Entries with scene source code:
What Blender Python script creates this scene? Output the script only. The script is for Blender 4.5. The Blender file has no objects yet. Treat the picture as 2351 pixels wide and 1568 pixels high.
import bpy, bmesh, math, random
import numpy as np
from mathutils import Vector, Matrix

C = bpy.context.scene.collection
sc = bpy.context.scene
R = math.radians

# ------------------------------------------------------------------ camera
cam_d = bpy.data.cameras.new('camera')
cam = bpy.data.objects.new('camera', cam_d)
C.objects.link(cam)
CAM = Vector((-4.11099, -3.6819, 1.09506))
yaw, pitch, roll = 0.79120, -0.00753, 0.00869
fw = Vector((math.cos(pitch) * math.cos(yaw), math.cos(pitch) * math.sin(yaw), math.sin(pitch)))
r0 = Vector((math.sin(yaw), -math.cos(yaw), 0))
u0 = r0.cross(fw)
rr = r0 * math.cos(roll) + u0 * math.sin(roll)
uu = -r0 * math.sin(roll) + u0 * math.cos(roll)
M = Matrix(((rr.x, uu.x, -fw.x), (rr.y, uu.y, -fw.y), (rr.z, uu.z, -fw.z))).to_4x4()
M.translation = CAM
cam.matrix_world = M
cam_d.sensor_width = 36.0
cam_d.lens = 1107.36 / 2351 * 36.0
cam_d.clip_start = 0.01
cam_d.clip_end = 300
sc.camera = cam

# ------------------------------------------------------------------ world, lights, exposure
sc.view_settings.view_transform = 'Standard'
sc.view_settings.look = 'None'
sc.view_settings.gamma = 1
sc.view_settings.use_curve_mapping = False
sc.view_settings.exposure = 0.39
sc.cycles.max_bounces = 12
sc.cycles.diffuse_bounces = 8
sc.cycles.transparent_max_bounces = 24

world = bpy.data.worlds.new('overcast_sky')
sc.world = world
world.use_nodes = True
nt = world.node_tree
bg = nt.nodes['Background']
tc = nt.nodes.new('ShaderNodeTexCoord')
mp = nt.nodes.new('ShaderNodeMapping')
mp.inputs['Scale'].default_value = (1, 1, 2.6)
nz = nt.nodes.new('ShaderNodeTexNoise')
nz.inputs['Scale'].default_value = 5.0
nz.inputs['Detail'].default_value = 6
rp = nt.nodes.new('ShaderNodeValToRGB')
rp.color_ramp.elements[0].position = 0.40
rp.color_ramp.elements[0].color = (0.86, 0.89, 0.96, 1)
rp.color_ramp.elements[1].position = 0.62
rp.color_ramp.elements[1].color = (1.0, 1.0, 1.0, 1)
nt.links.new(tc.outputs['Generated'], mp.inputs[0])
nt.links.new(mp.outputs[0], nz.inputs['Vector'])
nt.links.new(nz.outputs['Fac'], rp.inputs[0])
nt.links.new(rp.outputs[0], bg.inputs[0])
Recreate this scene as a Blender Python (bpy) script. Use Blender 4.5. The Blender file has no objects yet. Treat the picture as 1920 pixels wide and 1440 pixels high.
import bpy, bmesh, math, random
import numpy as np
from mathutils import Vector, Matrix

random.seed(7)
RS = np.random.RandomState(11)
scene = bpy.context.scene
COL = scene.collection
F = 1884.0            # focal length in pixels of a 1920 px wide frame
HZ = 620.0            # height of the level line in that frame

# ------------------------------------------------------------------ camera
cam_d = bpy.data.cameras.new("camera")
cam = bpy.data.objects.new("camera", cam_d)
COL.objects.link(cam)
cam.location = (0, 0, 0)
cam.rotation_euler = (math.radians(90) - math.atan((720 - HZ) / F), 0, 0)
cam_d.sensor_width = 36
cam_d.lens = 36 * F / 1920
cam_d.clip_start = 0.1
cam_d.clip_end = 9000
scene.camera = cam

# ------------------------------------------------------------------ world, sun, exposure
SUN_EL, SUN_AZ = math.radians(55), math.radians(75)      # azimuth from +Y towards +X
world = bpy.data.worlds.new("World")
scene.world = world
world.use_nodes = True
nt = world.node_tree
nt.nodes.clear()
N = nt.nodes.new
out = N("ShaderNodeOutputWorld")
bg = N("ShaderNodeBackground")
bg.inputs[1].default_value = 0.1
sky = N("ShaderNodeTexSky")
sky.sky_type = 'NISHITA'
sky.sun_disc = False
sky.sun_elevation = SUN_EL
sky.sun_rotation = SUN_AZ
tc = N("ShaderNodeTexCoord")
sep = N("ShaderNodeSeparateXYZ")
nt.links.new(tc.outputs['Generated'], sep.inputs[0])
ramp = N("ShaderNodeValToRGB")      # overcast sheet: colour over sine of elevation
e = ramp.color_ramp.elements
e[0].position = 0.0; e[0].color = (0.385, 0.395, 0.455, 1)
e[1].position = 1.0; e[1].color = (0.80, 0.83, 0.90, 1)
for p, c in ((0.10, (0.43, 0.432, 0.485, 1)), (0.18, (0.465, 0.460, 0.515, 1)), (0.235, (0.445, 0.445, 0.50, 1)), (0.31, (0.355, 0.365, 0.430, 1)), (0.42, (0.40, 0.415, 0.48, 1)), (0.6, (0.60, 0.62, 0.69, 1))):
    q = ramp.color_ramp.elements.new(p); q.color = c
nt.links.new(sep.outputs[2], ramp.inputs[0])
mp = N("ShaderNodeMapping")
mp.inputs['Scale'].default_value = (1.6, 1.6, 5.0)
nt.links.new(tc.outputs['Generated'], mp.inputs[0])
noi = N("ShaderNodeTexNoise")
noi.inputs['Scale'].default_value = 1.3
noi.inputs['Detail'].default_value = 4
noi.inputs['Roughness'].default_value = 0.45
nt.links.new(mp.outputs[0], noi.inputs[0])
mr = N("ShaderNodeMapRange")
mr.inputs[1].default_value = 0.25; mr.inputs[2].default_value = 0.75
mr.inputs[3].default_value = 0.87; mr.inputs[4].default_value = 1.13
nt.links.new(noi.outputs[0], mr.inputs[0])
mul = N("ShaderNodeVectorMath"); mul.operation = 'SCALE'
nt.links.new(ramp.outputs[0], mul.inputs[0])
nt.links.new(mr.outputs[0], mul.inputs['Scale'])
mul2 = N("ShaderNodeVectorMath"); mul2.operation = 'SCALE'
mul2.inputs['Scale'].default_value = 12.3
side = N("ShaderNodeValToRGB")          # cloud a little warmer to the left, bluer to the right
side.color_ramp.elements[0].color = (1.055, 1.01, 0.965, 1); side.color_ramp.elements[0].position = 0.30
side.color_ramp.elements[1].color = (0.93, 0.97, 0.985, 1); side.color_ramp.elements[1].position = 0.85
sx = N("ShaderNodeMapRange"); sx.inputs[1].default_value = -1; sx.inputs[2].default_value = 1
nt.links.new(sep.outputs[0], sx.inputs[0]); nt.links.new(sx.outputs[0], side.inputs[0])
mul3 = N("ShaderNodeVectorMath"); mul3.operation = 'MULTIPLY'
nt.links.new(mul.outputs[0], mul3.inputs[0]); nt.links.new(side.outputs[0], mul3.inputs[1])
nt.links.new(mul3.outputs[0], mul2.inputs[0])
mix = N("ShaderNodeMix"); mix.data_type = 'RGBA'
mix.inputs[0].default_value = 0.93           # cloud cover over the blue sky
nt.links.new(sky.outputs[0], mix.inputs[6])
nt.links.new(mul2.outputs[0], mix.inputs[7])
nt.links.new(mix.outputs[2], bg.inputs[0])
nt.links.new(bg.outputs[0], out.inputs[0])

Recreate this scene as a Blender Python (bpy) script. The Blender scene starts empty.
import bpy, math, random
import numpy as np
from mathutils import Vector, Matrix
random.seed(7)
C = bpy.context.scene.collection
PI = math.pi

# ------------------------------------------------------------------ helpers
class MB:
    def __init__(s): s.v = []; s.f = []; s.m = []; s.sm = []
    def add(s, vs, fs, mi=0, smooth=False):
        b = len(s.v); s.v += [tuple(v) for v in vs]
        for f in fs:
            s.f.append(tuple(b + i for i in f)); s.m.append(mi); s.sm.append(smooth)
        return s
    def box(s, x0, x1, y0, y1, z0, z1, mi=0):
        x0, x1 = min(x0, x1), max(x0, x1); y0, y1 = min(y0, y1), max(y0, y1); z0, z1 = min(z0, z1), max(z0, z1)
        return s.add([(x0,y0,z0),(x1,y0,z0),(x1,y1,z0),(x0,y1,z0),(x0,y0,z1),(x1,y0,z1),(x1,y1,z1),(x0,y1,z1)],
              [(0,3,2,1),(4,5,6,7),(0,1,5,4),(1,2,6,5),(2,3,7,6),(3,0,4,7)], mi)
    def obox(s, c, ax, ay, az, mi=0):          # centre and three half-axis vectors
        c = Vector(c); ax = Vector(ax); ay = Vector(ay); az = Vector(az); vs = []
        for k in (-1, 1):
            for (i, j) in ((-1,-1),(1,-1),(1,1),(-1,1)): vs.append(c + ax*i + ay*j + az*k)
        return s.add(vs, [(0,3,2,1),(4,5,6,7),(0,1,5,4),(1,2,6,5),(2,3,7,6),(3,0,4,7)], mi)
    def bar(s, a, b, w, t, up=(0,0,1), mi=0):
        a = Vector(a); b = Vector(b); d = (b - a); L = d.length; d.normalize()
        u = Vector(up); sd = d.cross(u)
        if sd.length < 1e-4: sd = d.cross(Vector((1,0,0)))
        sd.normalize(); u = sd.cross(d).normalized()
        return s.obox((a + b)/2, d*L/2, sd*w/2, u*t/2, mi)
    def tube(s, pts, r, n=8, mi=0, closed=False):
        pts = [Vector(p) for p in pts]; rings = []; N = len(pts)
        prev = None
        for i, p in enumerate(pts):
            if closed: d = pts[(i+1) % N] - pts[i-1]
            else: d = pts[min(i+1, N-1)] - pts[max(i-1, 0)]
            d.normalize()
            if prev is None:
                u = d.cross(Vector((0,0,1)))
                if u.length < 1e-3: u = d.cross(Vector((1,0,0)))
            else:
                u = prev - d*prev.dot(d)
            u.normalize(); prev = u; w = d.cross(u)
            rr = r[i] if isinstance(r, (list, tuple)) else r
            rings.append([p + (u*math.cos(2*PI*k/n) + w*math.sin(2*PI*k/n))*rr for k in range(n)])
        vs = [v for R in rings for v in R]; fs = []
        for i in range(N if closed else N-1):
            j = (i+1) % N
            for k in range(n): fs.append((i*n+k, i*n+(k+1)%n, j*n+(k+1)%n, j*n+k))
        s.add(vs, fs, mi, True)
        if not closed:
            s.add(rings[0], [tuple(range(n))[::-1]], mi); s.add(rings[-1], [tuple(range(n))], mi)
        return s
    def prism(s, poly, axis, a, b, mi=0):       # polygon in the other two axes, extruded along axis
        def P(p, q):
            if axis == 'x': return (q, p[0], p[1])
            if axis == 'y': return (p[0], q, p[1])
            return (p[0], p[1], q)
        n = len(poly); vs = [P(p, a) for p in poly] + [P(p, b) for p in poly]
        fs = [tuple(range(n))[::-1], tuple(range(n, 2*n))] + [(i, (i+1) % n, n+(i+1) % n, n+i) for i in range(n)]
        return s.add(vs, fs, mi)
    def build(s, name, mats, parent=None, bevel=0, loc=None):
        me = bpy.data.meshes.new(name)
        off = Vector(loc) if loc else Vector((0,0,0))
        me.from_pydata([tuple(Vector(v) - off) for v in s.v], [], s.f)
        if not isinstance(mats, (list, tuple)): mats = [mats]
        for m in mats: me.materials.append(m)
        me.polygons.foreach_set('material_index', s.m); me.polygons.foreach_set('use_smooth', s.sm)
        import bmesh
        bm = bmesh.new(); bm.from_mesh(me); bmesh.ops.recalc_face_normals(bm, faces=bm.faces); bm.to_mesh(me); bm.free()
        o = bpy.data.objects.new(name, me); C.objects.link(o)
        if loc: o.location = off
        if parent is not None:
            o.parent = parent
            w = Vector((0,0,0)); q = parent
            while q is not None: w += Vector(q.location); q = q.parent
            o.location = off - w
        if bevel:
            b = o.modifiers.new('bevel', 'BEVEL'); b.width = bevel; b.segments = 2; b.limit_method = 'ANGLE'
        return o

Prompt
Output exactly the leading lines of the data, up to and including the line marked by "R = math.radians".

Solution to the exercise
What Blender Python script creates this scene? Output the script only. The script is for Blender 4.5. The Blender file has no objects yet. Treat the picture as 2351 pixels wide and 1568 pixels high.
import bpy, bmesh, math, random
import numpy as np
from mathutils import Vector, Matrix

C = bpy.context.scene.collection
sc = bpy.context.scene
R = math.radians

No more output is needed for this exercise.